Fascinating and Fearsome: Democratic Centralism

Ryan Heshmati

April 15, 2022 (Last Updated May 3, 2022)

As I filled out my key terms list for a history class, one, in particular, stood out: democratic centralism. Immediately, my head was filled with Orwellian thoughts of “doublethink,” from his classic novel 1984. Democratic centralism, in its Leninist form, represents the party elites making decisions for all citizens. It sells enslavement of people’s rights to make decisions as a mode of democratic decision-making. In 1984, this is seen with the doublethink statement, “FREEDOM IS SLAVERY.” The Bolsheviks argued that since elections determined party leaders, the system was a fair one to allow progress and maintain order, but within a corrupt and ironically aristocratic Soviet Union, the “democratic” aspects were left behind.

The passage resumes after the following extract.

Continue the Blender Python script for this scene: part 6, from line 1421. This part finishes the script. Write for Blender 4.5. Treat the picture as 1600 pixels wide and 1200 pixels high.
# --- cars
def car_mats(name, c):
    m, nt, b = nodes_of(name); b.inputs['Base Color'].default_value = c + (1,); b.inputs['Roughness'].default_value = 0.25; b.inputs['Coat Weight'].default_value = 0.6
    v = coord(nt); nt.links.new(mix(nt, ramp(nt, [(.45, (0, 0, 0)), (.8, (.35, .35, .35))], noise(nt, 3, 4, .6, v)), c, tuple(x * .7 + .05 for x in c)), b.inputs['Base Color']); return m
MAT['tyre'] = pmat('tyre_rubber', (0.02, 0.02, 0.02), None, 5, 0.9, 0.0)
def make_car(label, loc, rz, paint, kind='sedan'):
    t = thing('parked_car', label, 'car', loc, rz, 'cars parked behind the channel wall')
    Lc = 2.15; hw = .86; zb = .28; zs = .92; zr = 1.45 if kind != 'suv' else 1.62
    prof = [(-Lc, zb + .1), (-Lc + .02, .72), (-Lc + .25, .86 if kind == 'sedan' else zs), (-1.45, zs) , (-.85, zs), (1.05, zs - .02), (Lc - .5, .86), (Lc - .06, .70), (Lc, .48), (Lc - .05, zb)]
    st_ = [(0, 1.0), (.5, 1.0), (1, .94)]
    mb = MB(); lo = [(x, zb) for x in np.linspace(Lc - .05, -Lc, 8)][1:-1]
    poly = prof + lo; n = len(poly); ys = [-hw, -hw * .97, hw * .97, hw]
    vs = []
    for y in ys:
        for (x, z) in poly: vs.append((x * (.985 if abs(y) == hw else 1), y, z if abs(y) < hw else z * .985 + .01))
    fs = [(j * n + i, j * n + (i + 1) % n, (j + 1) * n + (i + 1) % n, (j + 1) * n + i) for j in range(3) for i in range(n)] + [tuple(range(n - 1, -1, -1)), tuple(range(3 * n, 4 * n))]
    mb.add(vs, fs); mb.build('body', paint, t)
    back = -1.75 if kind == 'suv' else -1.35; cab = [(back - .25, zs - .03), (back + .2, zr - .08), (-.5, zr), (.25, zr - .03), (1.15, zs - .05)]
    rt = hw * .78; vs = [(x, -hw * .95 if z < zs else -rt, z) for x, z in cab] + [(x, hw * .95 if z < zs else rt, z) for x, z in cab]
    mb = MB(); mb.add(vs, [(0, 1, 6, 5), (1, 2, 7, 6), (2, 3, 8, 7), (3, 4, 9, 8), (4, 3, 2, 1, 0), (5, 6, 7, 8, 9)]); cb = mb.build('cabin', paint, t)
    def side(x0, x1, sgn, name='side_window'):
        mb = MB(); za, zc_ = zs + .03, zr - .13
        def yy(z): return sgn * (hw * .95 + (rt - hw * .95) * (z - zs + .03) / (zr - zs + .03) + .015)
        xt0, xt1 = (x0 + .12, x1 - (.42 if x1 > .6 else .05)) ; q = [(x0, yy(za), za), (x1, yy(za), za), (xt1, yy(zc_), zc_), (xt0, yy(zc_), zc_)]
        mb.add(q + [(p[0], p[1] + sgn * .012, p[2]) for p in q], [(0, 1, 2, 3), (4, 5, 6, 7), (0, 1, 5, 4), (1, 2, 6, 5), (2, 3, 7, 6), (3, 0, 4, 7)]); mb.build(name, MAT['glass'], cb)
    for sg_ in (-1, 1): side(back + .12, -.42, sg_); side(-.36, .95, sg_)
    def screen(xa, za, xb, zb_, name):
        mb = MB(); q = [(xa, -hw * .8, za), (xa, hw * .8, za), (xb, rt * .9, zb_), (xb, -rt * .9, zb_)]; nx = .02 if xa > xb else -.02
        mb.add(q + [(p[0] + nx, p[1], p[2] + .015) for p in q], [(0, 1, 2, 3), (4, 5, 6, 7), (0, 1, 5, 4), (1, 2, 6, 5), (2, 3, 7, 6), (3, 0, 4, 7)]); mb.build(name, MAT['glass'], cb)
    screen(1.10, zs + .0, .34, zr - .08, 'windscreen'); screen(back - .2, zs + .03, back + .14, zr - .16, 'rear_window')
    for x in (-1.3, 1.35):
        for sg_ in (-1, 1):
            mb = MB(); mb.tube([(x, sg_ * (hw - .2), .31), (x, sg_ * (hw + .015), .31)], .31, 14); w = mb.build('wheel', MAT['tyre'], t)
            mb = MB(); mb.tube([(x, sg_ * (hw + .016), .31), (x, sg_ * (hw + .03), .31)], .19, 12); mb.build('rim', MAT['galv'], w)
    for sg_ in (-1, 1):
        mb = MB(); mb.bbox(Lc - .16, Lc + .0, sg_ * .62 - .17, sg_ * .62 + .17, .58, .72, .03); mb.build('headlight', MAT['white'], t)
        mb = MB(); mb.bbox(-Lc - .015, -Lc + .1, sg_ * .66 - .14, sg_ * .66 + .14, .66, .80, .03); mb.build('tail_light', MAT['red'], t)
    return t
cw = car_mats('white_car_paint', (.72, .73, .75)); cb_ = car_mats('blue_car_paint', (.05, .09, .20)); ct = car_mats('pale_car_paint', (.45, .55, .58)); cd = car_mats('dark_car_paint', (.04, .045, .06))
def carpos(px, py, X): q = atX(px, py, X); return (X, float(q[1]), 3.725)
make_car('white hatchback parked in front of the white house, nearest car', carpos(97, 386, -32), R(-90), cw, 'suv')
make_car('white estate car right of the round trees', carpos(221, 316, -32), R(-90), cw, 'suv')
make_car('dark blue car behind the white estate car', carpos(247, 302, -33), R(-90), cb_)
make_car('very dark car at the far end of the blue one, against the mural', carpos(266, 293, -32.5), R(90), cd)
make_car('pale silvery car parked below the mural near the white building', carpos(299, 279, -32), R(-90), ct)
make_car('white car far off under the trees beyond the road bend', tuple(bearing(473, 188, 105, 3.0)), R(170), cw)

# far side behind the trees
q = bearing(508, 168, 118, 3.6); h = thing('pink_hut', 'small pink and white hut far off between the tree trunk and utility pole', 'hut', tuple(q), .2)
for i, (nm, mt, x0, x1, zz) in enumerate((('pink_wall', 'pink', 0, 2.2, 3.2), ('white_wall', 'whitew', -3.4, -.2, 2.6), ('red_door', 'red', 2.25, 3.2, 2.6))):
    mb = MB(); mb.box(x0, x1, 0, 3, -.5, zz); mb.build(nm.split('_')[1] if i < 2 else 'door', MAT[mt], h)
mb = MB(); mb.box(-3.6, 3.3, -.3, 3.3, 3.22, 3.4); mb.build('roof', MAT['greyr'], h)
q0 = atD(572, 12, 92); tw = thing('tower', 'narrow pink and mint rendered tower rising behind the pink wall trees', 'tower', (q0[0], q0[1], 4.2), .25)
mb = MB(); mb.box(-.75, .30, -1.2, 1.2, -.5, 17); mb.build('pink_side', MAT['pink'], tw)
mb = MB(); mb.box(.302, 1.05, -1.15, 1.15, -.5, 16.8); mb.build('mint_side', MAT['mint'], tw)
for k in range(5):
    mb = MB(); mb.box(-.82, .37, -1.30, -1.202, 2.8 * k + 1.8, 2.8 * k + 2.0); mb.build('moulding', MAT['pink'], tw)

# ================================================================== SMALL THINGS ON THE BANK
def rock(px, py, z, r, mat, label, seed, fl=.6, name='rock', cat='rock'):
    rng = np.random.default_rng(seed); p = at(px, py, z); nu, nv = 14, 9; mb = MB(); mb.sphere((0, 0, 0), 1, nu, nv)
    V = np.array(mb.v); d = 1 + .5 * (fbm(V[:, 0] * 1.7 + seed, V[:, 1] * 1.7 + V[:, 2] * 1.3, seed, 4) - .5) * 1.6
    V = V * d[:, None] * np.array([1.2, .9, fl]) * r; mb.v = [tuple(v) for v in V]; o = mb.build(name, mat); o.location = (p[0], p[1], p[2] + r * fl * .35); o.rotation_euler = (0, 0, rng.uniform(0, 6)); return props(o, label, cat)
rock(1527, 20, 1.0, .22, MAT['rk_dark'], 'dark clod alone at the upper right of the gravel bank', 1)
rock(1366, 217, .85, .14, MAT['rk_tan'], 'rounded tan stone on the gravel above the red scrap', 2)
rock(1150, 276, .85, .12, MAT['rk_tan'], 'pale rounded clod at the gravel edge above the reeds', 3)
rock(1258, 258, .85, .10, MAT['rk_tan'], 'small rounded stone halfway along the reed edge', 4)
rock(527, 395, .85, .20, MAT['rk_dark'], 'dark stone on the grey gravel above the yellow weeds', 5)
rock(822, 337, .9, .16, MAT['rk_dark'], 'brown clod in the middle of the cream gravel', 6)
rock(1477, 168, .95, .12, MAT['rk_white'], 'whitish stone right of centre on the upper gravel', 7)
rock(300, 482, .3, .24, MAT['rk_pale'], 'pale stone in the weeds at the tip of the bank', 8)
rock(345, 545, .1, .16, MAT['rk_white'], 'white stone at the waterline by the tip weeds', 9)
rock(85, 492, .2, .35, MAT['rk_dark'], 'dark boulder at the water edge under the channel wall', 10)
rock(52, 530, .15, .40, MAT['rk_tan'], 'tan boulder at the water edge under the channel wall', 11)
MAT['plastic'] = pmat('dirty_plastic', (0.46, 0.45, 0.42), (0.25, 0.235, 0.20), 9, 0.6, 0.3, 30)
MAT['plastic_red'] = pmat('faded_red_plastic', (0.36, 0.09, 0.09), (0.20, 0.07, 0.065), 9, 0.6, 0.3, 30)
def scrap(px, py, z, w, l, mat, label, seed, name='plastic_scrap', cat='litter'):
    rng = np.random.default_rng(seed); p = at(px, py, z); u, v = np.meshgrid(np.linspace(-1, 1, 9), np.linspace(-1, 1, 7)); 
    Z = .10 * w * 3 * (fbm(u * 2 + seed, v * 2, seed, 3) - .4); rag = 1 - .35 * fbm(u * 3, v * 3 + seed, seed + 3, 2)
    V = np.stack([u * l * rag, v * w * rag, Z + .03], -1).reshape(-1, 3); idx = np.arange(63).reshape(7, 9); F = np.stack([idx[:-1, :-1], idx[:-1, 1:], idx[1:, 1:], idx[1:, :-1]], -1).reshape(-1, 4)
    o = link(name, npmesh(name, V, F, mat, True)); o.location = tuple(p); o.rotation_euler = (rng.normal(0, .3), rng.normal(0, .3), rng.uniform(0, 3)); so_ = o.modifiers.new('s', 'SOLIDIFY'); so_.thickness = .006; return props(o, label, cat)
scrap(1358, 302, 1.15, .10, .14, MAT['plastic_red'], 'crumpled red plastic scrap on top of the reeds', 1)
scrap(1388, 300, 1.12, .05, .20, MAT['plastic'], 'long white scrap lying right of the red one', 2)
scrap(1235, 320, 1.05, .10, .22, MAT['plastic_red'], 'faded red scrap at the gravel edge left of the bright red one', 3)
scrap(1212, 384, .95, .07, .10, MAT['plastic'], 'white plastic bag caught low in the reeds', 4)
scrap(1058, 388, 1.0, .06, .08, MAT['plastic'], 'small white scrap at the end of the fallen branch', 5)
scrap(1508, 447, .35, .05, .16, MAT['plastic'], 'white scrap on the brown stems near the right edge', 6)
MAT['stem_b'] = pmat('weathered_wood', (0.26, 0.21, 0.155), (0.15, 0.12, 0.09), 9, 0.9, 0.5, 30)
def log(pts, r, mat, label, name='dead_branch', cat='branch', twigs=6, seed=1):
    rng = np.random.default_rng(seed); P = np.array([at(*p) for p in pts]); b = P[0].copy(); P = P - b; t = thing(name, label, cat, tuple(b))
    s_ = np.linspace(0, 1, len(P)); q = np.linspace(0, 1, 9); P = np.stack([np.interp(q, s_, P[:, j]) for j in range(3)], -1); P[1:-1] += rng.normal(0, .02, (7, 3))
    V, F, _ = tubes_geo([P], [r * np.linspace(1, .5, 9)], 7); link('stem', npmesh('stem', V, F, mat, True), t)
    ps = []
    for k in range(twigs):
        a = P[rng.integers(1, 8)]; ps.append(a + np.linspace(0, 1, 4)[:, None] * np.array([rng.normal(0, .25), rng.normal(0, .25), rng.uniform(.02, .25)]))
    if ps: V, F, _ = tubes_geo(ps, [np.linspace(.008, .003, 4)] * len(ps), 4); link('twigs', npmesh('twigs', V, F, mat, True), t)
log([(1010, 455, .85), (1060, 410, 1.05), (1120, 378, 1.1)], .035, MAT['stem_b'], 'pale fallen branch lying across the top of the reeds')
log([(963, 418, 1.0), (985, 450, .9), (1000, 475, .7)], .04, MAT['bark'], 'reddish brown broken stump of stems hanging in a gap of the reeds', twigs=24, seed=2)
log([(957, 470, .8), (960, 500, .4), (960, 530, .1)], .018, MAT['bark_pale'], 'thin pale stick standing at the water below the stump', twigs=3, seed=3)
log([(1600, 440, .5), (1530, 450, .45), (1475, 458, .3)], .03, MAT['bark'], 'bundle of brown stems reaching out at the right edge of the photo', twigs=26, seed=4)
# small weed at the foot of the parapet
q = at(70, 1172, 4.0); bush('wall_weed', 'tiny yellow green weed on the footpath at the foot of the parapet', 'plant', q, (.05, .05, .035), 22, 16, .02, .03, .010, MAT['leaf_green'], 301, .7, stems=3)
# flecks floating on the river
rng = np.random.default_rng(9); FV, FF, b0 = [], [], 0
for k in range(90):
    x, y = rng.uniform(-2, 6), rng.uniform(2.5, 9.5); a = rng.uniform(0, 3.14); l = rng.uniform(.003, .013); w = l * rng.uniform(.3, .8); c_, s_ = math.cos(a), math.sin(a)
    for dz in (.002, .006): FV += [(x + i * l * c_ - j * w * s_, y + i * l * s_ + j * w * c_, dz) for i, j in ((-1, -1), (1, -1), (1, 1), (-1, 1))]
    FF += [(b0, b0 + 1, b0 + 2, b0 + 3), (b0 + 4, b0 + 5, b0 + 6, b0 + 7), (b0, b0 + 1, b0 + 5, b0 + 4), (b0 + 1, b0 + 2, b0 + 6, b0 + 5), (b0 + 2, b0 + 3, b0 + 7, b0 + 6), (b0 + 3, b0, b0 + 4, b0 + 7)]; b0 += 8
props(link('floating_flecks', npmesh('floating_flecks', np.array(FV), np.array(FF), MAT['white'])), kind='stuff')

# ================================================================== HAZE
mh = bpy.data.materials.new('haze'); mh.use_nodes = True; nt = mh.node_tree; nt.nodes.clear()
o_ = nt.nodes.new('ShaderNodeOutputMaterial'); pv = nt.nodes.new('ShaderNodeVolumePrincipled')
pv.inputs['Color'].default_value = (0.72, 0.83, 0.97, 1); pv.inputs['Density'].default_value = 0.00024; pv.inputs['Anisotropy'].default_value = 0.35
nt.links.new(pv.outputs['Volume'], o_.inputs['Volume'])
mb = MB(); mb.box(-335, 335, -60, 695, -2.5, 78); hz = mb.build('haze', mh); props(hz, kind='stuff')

While the legislative arm of the Soviet Union, the Supreme Soviet, did have elections, they occurred in a surveillance state that crushed, or more accurately poisoned, the opposition. The idea, as defined by the 1917 Sixth Party Congress of the Russian Social Democratic Labor Party, that, “...there shall be a strict Party discipline and the subordination of the minority to the majority,” is everything people of the free world oppose. Howard Zinn summed it up when he stated “Dissent is the highest form of patriotism.” Otherwise, when one adheres to the view that the majority deserves a mob rule, it opens way to very serious oppression. Within the Soviet Union, this led to a strict enforcement of Party-approved ideas and censorship of other views in both verbal and written forms. The problem with democratic centralism is the government’s grip continues to grow stronger. Citizens were not even permitted to move within their own country without obtaining internal passports in the USSR.   

             

Today, alternative political ideologies continue to gain popularity, many seeking to incorporate democratic centralism into the current government. It is important to note that many of the most authoritarian governments in the world today have “democratic” in their names. This connects to Mark Twain’s assertion, “It isn’t what you don’t know that gets you in trouble, It’s what you know for sure that just ain’t so.” Many may argue democratic centralism is in the past, but the lesson one can learn from it holds far-reaching, current implications. It is important to wonder, are the ideas and systems that add a “democratic” prefix to them today really so?